Entries with scene source code

□ □ □ □ □

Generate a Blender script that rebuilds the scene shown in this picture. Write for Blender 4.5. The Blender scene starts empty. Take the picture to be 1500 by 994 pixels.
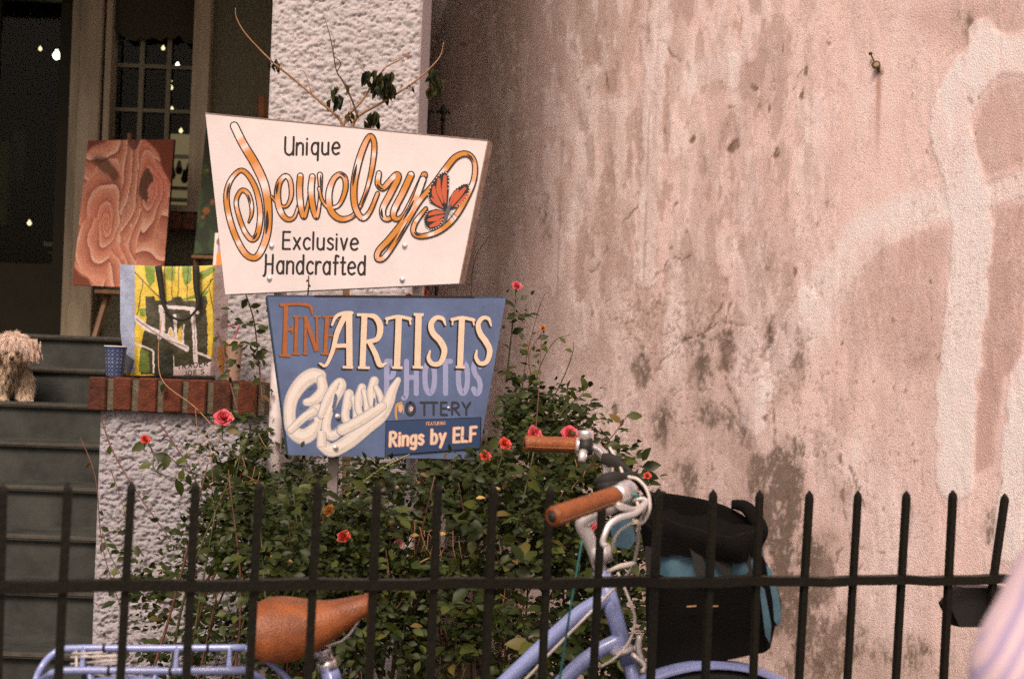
import bpy, math, random
import numpy as np
from mathutils import Vector, Matrix
R = math.radians
random.seed(7)
rng = np.random.default_rng(7)
sc = bpy.context.scene

# ------------------------------------------------------------------ camera, sky, sun, exposure
EYE = 1.22
F = 2083.3                      # focal length in photo pixels (50 mm on 36 mm film, 1500 px wide)
HOR = 565.0                     # photo row of the horizon at the middle column
ROLL = R(2.2)
cam_d = bpy.data.cameras.new("camera")
cam = bpy.data.objects.new("camera", cam_d)
sc.collection.objects.link(cam)
sc.camera = cam
cam_d.lens = 50.0
cam_d.sensor_width = 36.0
cam_d.clip_start = 0.05
cam_d.clip_end = 500
cam_d.shift_y = (HOR - 497.0) / 1500.0
cr_, sr_ = math.cos(ROLL), math.sin(ROLL)
RIGHT = Vector((cr_, 0, sr_)); UP = Vector((-sr_, 0, cr_)); FWD = Vector((0, 1, 0))
cam.matrix_world = Matrix(((RIGHT.x, UP.x, -FWD.x, 0), (RIGHT.y, UP.y, -FWD.y, 0), (RIGHT.z, UP.z, -FWD.z, EYE), (0, 0, 0, 1)))
cam_d.dof.use_dof = True
cam_d.dof.focus_distance = 3.9
cam_d.dof.aperture_fstop = 4.5

world = bpy.data.worlds.new("World")
sc.world = world
world.use_nodes = True
wn = world.node_tree
bg = wn.nodes["Background"]
sky = wn.nodes.new("ShaderNodeTexSky")
sky.sky_type = 'NISHITA'
sky.sun_disc = False
SUN_EL, SUN_AZ = R(50), R(196)      # from behind the camera, a little to its left
sky.sun_elevation = SUN_EL
sky.sun_rotation = SUN_AZ
sky.air_density = 1.0
sky.dust_density = 5.0
sky.ozone_density = 0.6
tint = wn.nodes.new("ShaderNodeMix"); tint.data_type = 'RGBA'; tint.blend_type = 'MULTIPLY'
tint.inputs[0].default_value = 1.0
tint.inputs[7].default_value = (1.0, 0.82, 0.72, 1)     # warm overcast cloud
wn.links.new(sky.outputs[0], tint.inputs[6])
wn.links.new(tint.outputs[2], bg.inputs[0])
bg.inputs[1].default_value = 0.125

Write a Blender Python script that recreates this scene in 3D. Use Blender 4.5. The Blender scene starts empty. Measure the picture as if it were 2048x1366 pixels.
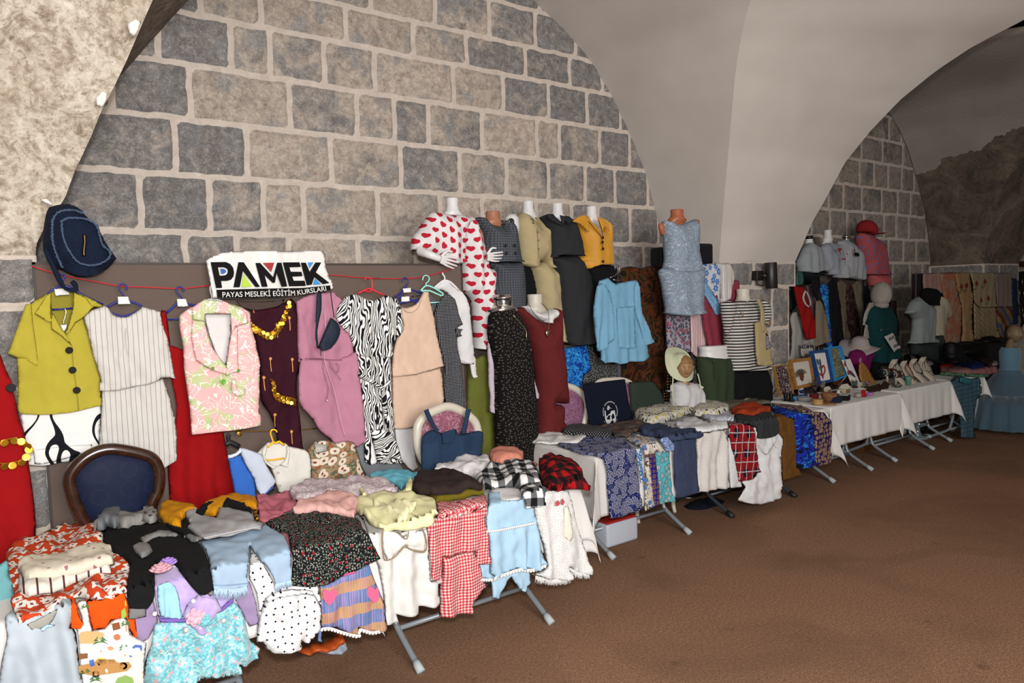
import bpy, bmesh, math, random
import numpy as np
from mathutils import Vector, Matrix, noise
from mathutils.geometry import delaunay_2d_cdt
random.seed(7)
PI = math.pi
S = bpy.context.scene
C = S.collection
# ------------------------------------------------------------ camera
FPX, CXP, CYP, CAMH = 1420.0, 1024.0, 683.0, 1.8
_dy = FPX * FPX / (147 - 1986 * .03)
EX = Vector((1986, -147, FPX)).normalized()            # world X in (right, down, forward)
EZ = -Vector((.03 * _dy, _dy, FPX)).normalized()
EY = EZ.cross(EX)
if EY.z < 0: EY = -EY
cam_d = bpy.data.cameras.new('camera'); cam = bpy.data.objects.new('camera', cam_d); C.objects.link(cam)
cam_d.sensor_width = 36; cam_d.lens = 36 * FPX / 2048; cam_d.clip_start = .05
R3 = Matrix(((EX.x, -EX.y, -EX.z), (EY.x, -EY.y, -EY.z), (EZ.x, -EZ.y, -EZ.z)))   # columns: right, up, back
cam.matrix_world = Matrix.Translation((0, 0, CAMH)) @ R3.to_4x4()
S.camera = cam
# ------------------------------------------------------------ exposure, air light, flash
vs = S.view_settings
vs.view_transform = 'Standard'; vs.look = 'None'; vs.gamma = 1; vs.use_curve_mapping = False
vs.exposure = -0.22
W = bpy.data.worlds.new('hall_air'); S.world = W; W.use_nodes = True
W.node_tree.nodes['Background'].inputs[0].default_value = (1.0, .96, .9, 1)
W.node_tree.nodes['Background'].inputs[1].default_value = .22
def light(name, kind, loc, energy, size, col=(1, 1, 1)):
    d = bpy.data.lights.new(name, kind); d.energy = energy; d.color = col
    if kind == 'AREA': d.size = size
    else: d.shadow_soft_size = size
    o = bpy.data.objects.new(name, d); C.objects.link(o); o.location = loc; return o
flash = light('camera_flash', 'POINT', (-.03, -.02, CAMH + .2), 480, .05, (1, .985, .97))
S.cycles.max_bounces = 6; S.cycles.diffuse_bounces = 3; S.cycles.glossy_bounces = 2
S.cycles.transmission_bounces = 4; S.cycles.transparent_max_bounces = 12
S.cycles.use_denoising = True
try: S.cycles.denoiser = 'OPENIMAGEDENOISE'
except Exception: pass
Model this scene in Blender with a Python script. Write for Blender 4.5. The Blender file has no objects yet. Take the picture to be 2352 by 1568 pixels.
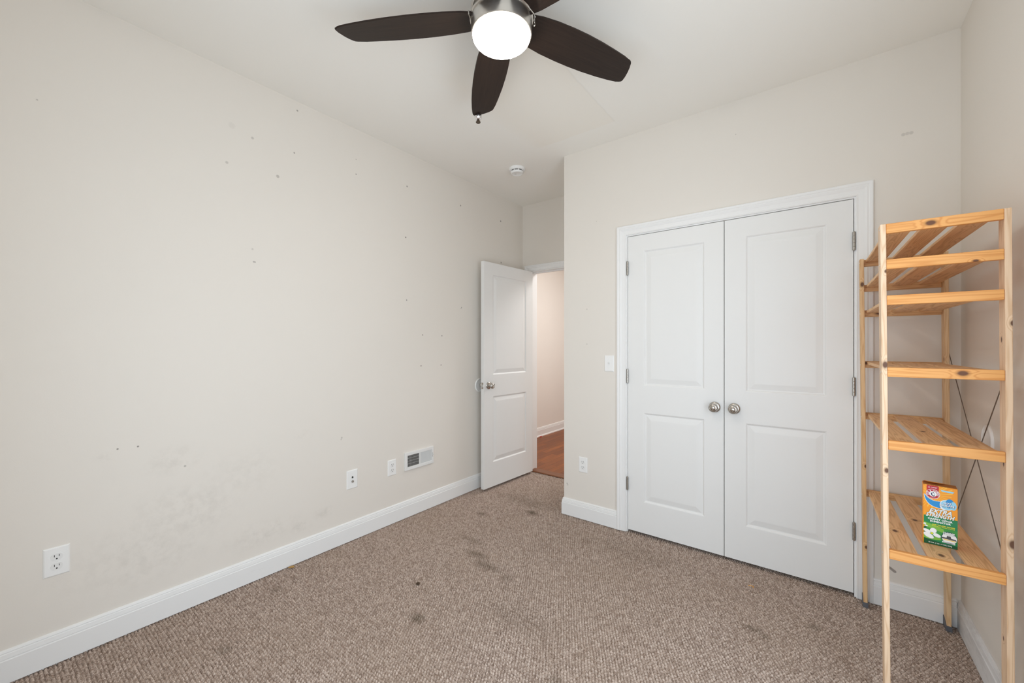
import bpy, bmesh, math, random
import numpy as np
from mathutils import Vector, Matrix

# ------------------------------------------------------------------ camera, world, light, exposure
random.seed(7)
S = bpy.context.scene
COL = S.collection
R = math.radians
CAM_H = 1.2902
cd = bpy.data.cameras.new('camera')
cam = bpy.data.objects.new('camera', cd)
COL.objects.link(cam)
cam.location = (0, 0, CAM_H)
cam.rotation_euler = (R(90), 0, R(37.366))
cd.sensor_width = 36.0
cd.lens = 36.0 * 926.97 / 2352.0
cd.shift_y = 10.1 / 2352.0
cd.clip_start = 0.02
S.camera = cam

S.view_settings.view_transform = 'Standard'
S.view_settings.look = 'None'
S.view_settings.gamma = 1
S.view_settings.exposure = 0.0
S.view_settings.use_curve_mapping = False
S.render.film_transparent = False
S.cycles.use_denoising = True
S.cycles.max_bounces = 12
S.cycles.diffuse_bounces = 8
S.cycles.glossy_bounces = 4
S.cycles.sample_clamp_indirect = 4.0
S.cycles.caustics_reflective = False
S.cycles.caustics_refractive = False

W = bpy.data.worlds.new('daylight')
S.world = W
W.use_nodes = True
bg = W.node_tree.nodes['Background']
bg.inputs[0].default_value = (0.80, 0.90, 1.0, 1)
bg.inputs[1].default_value = 1.5


def area(name, loc, rot, sx, sy, power, color):
    l = bpy.data.lights.new(name, 'AREA')
    l.shape = 'RECTANGLE'
    l.size, l.size_y = sx, sy
    l.energy = power
    l.color = color
    o = bpy.data.objects.new(name, l)
    o.location = loc
    o.rotation_euler = rot
    COL.objects.link(o)
    return o


# daylight entering by the window in the rear wall, and a fill added to brighten the hall and open door
DAYLIGHT = area('daylight_rear_window', (-0.55, -0.42, 1.10), (R(90), 0, 0), 1.6, 2.0, 28.5, (0.80, 0.91, 1.0))
DAYLIGHT_SIDE = area('daylight_side_window', (0.655, 0.82, 1.10), (R(90), 0, R(90)), 1.5, 2.0, 26, (0.80, 0.91, 1.0))
HALL_FILL = area('hall_fill', (-1.55, 4.6, 2.70), (0, 0, 0), 0.9, 0.9, 40, (1.0, 1.0, 1.0))
BOWL_STRENGTH = 50.0
BOWL_COLOR = (1.0, 0.89, 0.77)

# ------------------------------------------------------------------ measures (metres)
H = 2.7496
XL, XR, YC, YF, XC = -2.4831, 0.513, 2.7206, 3.4359, -1.5709
YB = -0.28
D0, DM, D1 = -1.0654, -0.462, 0.1395
HALLX, HALLY = -3.19, 7.0


# ------------------------------------------------------------------ materials
def srgb(r, g, b):
    f = lambda c: (c / 255) / 12.92 if c / 255 <= 0.04045 else (((c / 255) + 0.055) / 1.055) ** 2.4
    return (f(r), f(g), f(b), 1)


def base_mat(name, color, rough=0.5, metal=0.0, spec=0.5):
    m = bpy.data.materials.new(name)
    m.use_nodes = True
    b = m.node_tree.nodes['Principled BSDF']
    b.inputs['Base Color'].default_value = color if len(color) == 4 else (*color, 1)
    b.inputs['Roughness'].default_value = rough
    b.inputs['Metallic'].default_value = metal
    b.inputs['Specular IOR Level'].default_value = spec
    return m


class NT:
    """small helper that writes node graphs"""
    def __init__(self, m):
        self.m, self.t = m, m.node_tree
        self.n, self.l = self.t.nodes, self.t.links
        self.b = self.n['Principled BSDF']

    def node(self, kind, **kw):
        x = self.n.new(kind)
        for k, v in kw.items():
            setattr(x, k, v)
        return x

    def put(self, sock, v):
        if isinstance(v, bpy.types.NodeSocket):
            self.l.new(v, sock)
        else:
            sock.default_value = v

    def math(self, op, a, b=0.0, c=None, clamp=False):
        x = self.node('ShaderNodeMath', operation=op, use_clamp=clamp)
        self.put(x.inputs[0], a)
        self.put(x.inputs[1], b)
        if c is not None:
            self.put(x.inputs[2], c)
        return x.outputs[0]

    def vmath(self, op, a, b=None):
        x = self.node('ShaderNodeVectorMath', operation=op)
        self.put(x.inputs[0], a)
        if b is not None:
            self.put(x.inputs[1], b)
        return x.outputs['Value'] if op in ('DISTANCE', 'LENGTH') else x.outputs['Vector']

    def noise(self, vec, scale, detail=3, rough=0.5):
        x = self.node('ShaderNodeTexNoise')
        self.put(x.inputs['Vector'], vec)
        x.inputs['Scale'].default_value = scale
        x.inputs['Detail'].default_value = detail
        x.inputs['Roughness'].default_value = rough
        return x.outputs['Fac']

    def maprange(self, v, a, b, c=0.0, d=1.0, smooth=False):
        x = self.node('ShaderNodeMapRange')
        if smooth:
            x.interpolation_type = 'SMOOTHSTEP'
        self.put(x.inputs[0], v)
        for i, k in enumerate((a, b, c, d)):
            self.put(x.inputs[i + 1], k)
        return x.outputs[0]

    def mix(self, f, a, b):
        x = self.node('ShaderNodeMix', data_type='RGBA')
        self.put(x.inputs[0], f)
        self.put(x.inputs[6], a)
        self.put(x.inputs[7], b)
        return x.outputs[2]

    def pos(self):
        return self.node('ShaderNodeNewGeometry').outputs['Position']

    def obj(self):
        return self.node('ShaderNodeTexCoord').outputs['Object']

    def bump(self, h, strength, dist):
        x = self.node('ShaderNodeBump')
        x.inputs['Strength'].default_value = strength
        x.inputs['Distance'].default_value = dist
        self.put(x.inputs['Height'], h)
        self.l.new(x.outputs[0], self.b.inputs['Normal'])

    def color(self, c):
        self.l.new(c, self.b.inputs['Base Color'])

    def spots(self, p, marks):
        """mask from (position, radius, strength) marks"""
        acc = None
        for q, r, s in marks:
            d = self.vmath('DISTANCE', p, q)
            k = self.maprange(d, r * 0.55, r, s, 0.0, True)
            acc = k if acc is None else self.math('MAXIMUM', acc, k)
        return acc

    def blots(self, p, marks):
        """mask from (position, radii xyz, strength) soft blots"""
        acc = None
        for q, rad, s in marks:
            v = self.vmath('SUBTRACT', p, q)
            v = self.vmath('DIVIDE', v, rad)
            d = self.vmath('LENGTH', v)
            k = self.maprange(d, 0.1, 1.0, s, 0.0, True)
            acc = k if acc is None else self.math('MAXIMUM', acc, k)
        return acc


WALL = (0.775, 0.733, 0.677, 1)
MARK = (0.10, 0.085, 0.075, 1)


def wall_mat(name, color=WALL, spots=(), blots=(), blot_scale=60):
    m = base_mat(name, color, 0.72, spec=0.25)
    t = NT(m)
    p = t.pos()
    n = t.noise(p, 2.2, 3)
    c = t.mix(t.math('MULTIPLY', n, 0.5), color, tuple(k * 0.955 for k in color[:3]) + (1,))
    if blots:
        k = t.blots(p, blots)
        k = t.math('MULTIPLY', k, t.maprange(t.noise(p, blot_scale, 5, 0.7), 0.42, 0.70))
        c = t.mix(k, c, (0.30, 0.27, 0.235, 1))
    if spots:
        c = t.mix(t.spots(p, spots), c, MARK)
    t.color(c)
    t.bump(t.noise(p, 260, 2), 0.06, 0.002)
    return m


def lw(y, z):
    return (XL, y, z)


left_spots = [(lw(y, z), r, s) for y, z, r, s in [
    (0.1296, 2.2718, .004, .35), (0.8986, 2.4335, .009, .30), (1.0287, 2.2661, .011, .38), (0.7776, 2.2556, .009, .28),
    (1.1208, 2.4364, .006, .55), (1.1383, 2.6955, .007, .55), (1.5227, 2.4455, .006, .55), (1.9442, 2.4958, .008, .6),
    (2.5162, 2.5089, .009, .6), (3.0694, 2.5084, .011, .65), (3.0762, 2.1051, .010, .6), (1.9321, 2.108, .007, .8),
    (0.8986, 1.8225, .007, .22), (0.905, 1.7541, .006, .45), (0.911, 1.7535, .005, .45), (1.9402, 1.636, .007, .6),
    (2.5269, 1.6245, .007, .5), (2.521, 1.616, .006, .45), (2.0957, 1.3762, .006, .9), (2.2979, 1.3734, .006, .85), (2.0783, 1.1339, .006, .9),
    (2.2882, 1.1328, .006, .9), (1.42, 0.6907, .008, .3), (1.416, 0.680, .006, .25), (0.3618, 0.8317, .0045, .7), (0.4295, 0.8299, .005, .7),
    (0.6017, 0.6994, .006, .4), (1.5227, 2.5455, .005, .4), (0.80, 2.46, .02, .06)]]
left_blots = [(lw(y, z), (1, ry, rz), s * 0.52) for y, z, ry, rz, s in [
    (0.56, 0.741, .16, .10, .34), (0.32, 0.804, .05, .03, .30), (0.61, 0.47, .34, .20, .34), (0.45, 0.33, .40, .22, .30),
    (1.156, 0.205, .09, .05, .55), (1.30, 0.24, .10, .05, .40), (0.95, 0.24, .28, .10, .34), (0.85, 0.60, .30, .18, .20), (1.18, 0.747, .08, .05, .22)]]
M_wall_left = wall_mat('wall_left_paint', spots=left_spots, blots=left_blots, blot_scale=22)
M_wall = wall_mat('wall_paint')
cs = [((0.3223, YC, 2.3195), .010, .22), ((0.35, YC, 2.3195), .010, .22), ((0.336, YC, 2.3205), .010, .2), ((-1.3775, YC, 1.5624), .006, .25), ((-1.3775, YC, 1.3036), .006, .3),
      ((-1.30, YC, 2.2), .005, .2), ((-1.545, YC, .235), .006, .5), ((-1.538, YC, .225), .005, .5), ((-0.40, YC, 2.55), .004, .3)]
M_wall_closet = wall_mat('wall_closet_paint', spots=cs)
M_wall_hall = wall_mat('hall_paint', (0.80, 0.76, 0.715, 1))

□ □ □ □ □

Write out exactly the lines from the one that has "Model this scene" down to the one that has "HALLX, HALLY = -3.19, 7.0", including both. Pictures stay out of the copy.

The output:
Model this scene in Blender with a Python script. Write for Blender 4.5. The Blender file has no objects yet. Take the picture to be 2352 by 1568 pixels.
import bpy, bmesh, math, random
import numpy as np
from mathutils import Vector, Matrix

# ------------------------------------------------------------------ camera, world, light, exposure
random.seed(7)
S = bpy.context.scene
COL = S.collection
R = math.radians
CAM_H = 1.2902
cd = bpy.data.cameras.new('camera')
cam = bpy.data.objects.new('camera', cd)
COL.objects.link(cam)
cam.location = (0, 0, CAM_H)
cam.rotation_euler = (R(90), 0, R(37.366))
cd.sensor_width = 36.0
cd.lens = 36.0 * 926.97 / 2352.0
cd.shift_y = 10.1 / 2352.0
cd.clip_start = 0.02
S.camera = cam

S.view_settings.view_transform = 'Standard'
S.view_settings.look = 'None'
S.view_settings.gamma = 1
S.view_settings.exposure = 0.0
S.view_settings.use_curve_mapping = False
S.render.film_transparent = False
S.cycles.use_denoising = True
S.cycles.max_bounces = 12
S.cycles.diffuse_bounces = 8
S.cycles.glossy_bounces = 4
S.cycles.sample_clamp_indirect = 4.0
S.cycles.caustics_reflective = False
S.cycles.caustics_refractive = False

W = bpy.data.worlds.new('daylight')
S.world = W
W.use_nodes = True
bg = W.node_tree.nodes['Background']
bg.inputs[0].default_value = (0.80, 0.90, 1.0, 1)
bg.inputs[1].default_value = 1.5


def area(name, loc, rot, sx, sy, power, color):
    l = bpy.data.lights.new(name, 'AREA')
    l.shape = 'RECTANGLE'
    l.size, l.size_y = sx, sy
    l.energy = power
    l.color = color
    o = bpy.data.objects.new(name, l)
    o.location = loc
    o.rotation_euler = rot
    COL.objects.link(o)
    return o


# daylight entering by the window in the rear wall, and a fill added to brighten the hall and open door
DAYLIGHT = area('daylight_rear_window', (-0.55, -0.42, 1.10), (R(90), 0, 0), 1.6, 2.0, 28.5, (0.80, 0.91, 1.0))
DAYLIGHT_SIDE = area('daylight_side_window', (0.655, 0.82, 1.10), (R(90), 0, R(90)), 1.5, 2.0, 26, (0.80, 0.91, 1.0))
HALL_FILL = area('hall_fill', (-1.55, 4.6, 2.70), (0, 0, 0), 0.9, 0.9, 40, (1.0, 1.0, 1.0))
BOWL_STRENGTH = 50.0
BOWL_COLOR = (1.0, 0.89, 0.77)

# ------------------------------------------------------------------ measures (metres)
H = 2.7496
XL, XR, YC, YF, XC = -2.4831, 0.513, 2.7206, 3.4359, -1.5709
YB = -0.28
D0, DM, D1 = -1.0654, -0.462, 0.1395
HALLX, HALLY = -3.19, 7.0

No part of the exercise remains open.